What Non-Monetary Motivations are Behind Collaboration on Projects?


Clay Shirky, social media guru, talks to NPR about his concept of "cognitive surplus" and how it is changing the world. Shirky argues that we live in a world that is more conducive to fortuitous accidents because more of us are connected and can see what each of us is posting and are able to connect the dots for ourselves. We can see more of what people are putting out there and we are able to contribute more easily to the growing wealth of knowledge, perspectives, ideas and information that is now available.

In fact, that is how Shirky defines the term "cognitive surplus"; it is the ability of "more of us to see more of us, and more of us to be able to connect the dots for ourselves." Cognitive surplus is "the ability of the world's population to collaborate, contribute and volunteer on large -- sometimes global -- projects."

The focus of both Shirky's TED talk and his NPR interview is on non-monetary motivation behind human behavior, and he finds that non-monetary social motivation is often more powerful in modifying behavior than contractual overhead. Shirky says that people have a lot of free time and talent which they can commit to shared projects, and that this has always been the case. The thing that has changed in recent years, according to Shirky, is that people now have tools -- particularly in the form of mobile devices -- to move beyond being mere consumers to being creators and sharers of content. This, Shirky says, generates what he calls cognitive surplus.

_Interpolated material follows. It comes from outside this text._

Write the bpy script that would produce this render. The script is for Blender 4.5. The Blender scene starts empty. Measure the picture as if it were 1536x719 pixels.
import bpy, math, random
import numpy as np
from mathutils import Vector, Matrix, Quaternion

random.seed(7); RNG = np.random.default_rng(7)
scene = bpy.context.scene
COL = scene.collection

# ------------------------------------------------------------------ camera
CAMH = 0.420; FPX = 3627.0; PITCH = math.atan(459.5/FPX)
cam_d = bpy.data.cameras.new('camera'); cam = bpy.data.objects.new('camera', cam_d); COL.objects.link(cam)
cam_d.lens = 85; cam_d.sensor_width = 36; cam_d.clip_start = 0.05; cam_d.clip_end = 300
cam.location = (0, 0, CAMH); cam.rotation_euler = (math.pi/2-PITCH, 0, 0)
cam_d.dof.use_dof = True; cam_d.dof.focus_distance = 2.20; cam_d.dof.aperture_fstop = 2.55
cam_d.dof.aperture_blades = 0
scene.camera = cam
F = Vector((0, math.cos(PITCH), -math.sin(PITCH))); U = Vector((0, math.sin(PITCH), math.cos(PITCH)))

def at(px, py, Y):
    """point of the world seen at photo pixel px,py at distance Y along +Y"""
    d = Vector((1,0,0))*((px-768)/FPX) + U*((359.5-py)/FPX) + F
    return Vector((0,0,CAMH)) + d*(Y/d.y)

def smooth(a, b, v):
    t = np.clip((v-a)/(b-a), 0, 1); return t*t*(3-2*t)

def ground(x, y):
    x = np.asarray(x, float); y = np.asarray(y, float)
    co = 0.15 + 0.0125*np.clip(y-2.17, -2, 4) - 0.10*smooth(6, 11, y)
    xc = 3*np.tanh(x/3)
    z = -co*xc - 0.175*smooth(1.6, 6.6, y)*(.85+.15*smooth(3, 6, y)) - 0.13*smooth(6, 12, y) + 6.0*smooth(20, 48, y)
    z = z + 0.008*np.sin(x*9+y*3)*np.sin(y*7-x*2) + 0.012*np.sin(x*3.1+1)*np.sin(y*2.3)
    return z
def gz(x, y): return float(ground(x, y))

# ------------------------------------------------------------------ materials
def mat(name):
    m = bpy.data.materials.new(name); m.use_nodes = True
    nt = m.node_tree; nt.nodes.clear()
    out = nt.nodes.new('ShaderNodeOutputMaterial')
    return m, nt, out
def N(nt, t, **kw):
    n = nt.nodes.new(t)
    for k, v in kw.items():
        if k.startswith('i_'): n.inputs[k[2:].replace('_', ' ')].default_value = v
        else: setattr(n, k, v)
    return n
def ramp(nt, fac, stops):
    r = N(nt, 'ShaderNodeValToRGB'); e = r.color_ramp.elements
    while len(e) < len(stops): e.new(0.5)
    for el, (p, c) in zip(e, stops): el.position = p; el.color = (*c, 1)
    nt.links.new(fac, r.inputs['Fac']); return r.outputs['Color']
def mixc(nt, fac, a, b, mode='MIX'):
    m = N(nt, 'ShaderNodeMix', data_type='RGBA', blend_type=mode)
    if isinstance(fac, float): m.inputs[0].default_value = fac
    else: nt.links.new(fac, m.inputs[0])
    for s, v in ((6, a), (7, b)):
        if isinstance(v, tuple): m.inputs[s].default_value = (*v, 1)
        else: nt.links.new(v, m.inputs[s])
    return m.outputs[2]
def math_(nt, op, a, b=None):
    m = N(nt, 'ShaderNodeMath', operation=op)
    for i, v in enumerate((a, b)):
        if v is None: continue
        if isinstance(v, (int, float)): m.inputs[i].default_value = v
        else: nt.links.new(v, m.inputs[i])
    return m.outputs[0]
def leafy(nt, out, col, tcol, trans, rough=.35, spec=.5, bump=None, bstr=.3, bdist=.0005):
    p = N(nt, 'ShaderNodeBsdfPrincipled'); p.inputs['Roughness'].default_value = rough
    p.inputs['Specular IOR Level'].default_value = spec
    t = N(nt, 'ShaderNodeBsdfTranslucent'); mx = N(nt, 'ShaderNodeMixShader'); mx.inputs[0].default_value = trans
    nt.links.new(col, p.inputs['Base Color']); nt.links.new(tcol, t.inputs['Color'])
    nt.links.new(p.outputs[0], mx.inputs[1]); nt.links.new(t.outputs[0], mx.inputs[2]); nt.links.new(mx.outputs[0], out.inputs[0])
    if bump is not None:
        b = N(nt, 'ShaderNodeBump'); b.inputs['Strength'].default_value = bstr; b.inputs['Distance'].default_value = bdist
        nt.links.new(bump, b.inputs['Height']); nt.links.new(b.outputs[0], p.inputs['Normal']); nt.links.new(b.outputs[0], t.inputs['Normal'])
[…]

In a society of cognitive surplus people increasingly devote time and energy to projects that they enjoy doing, even though these projects entail a lot of work, without monetary compensation. People are compensated, instead, by other things such as a sense of autonomy, a feeling of competence, a sense of group membership, a feeling of appreciation, and so on. It is not that people, who do things for free, are motivated by altruism and purity of heart, rather, their selfish motivation is different from that of a person who is motivated to invest in a project because they are paid to do it or their boss told them to.

So long as we ask the question, Shirky says, "Why are these people working for free?" we will never understand what is happening. The question we have to ask, he says, is "What are the non-financial motivations that draw these people out of themselves and to get into groups or to collaborate together?"

Shirky says that it takes a leap to move from being a non-creator to becoming a creator. The gap, he says, is not between someone who is prolific and someone who is not, but between someone who has created nothing and someone who has created something, even if what they have created is about the stupidest thing imaginable. Once one crosses that hurdle on the internet from creating nothing to creating something their whole relationship to the internet changes and becomes more and more profound with each new thing they create. They have shifted their relationship from being a consumer to being, even in the smallest way, a producer of internet content and a contributor to the digital consciousness of humankind.

Jimmy Wales, the founder of Wikipedia, also discusses with NPR the non-monetary nature of motivation to produce content on the internet. Wales talks about how millions of people are motivated to spend hours of their time in collaboration on project. He uses Wikipedia as an example of this dedicated free labor. One may go on an editing binge for Wikipedia and, unlike the feeling after a binge of playing video games, one feels as though one's time has been well spent, The motivation for their investment of time and energy is non-monetary, and this would seem to fit Paul Mason's description of the nature of activity in a post-capitalist society.